Mr. Pritchard said he hopes that when the project, called Camdelle Court, is completed the amount of energy provided by on-site renewable energy sources will equal the amount of energy used by the building.
“It’s extremely ambitious,” said Eric Myers, an architect with Elemi Architects LLC who is working on the project. “There are very few net-zero buildings in the world even. Most of the buildings have been just single-family residential, and it is much simpler to do that on a much smaller scale ... We’re quite a bit bigger than a single-family residence, and we are going to have a really tough challenge meeting net zero. But we are really going to try.”
area’s green gains
Camdelle Court will join a number of residential and retail projects that have gone up in the Southside in the past two years. Projects such as the Clark Centre at the corner of Main and Market streets and residential developments along Cowart Street and in Jefferson Heights have taken shape as part of the area’s revitalization.
The project is just one of many planned or completed area projects incorporating the U.S. Green Building Council’s energy efficiency and design guidelines.
Joe Sliger, owner of Eastman Construction Co., owns several properties in the area, including a building at Main and Williams near Mr. Pritchard’s project. That 15,000-square foot building will incorporate some of the energy-efficient design practices suggested by the green group.
Mr. Sliger said his building is being gutted and will be renovated and leased. He also owns the 6,000-square-foot Stong Building, where work is under way on a downtown bar called the Terminal Brew House and Pub, which is being developed by the owners of the Hair of the Dog Pub.
Mr. Pritchard and wife, Carla, bought the Main Street warehouse for $550,000 in late 2007 and are in the preliminary stages of developing what he estimates will be about a $4 million project.

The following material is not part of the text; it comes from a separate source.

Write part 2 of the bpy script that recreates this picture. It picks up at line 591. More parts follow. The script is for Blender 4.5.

The 30,000 square-foot warehouse will be divided into somewhere between nine and 15 residential condominiums and six commercial spaces, officials said. The condos will range in size from 700 to 2,100 square feet of the upper level. There will be one 6,000-square-foot commercial space, and the others will be about 1,000 square feet each and all on the ground level. The project will have a European-style interior courtyard in the center of the building, according to officials.
Mr. Pritchard, whose company Pritchard Properties owns about 50 units in the area, said he envisions the building’s roughly 4,000-square-foot basement as an ideal spot for a bar or a restaurant.

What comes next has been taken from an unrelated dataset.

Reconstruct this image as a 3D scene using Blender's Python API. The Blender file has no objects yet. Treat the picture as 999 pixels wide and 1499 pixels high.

He said it would probably be another three months before the project plans are ready and construction actually begins. Once construction starts, it will be another 18 months to two years before completion, the developer said.
Though he is trying to incorporate as much energy efficiency as possible, Mr. Pritchard said he also wants to maintain the historic feel of the building and the area.
The challenges of creating an energy-efficient building that produces its own electricity are worthwhile, given the momentum in the area.
“Main Street has so much going on, it’s tough not to want to be a part of it,” he said.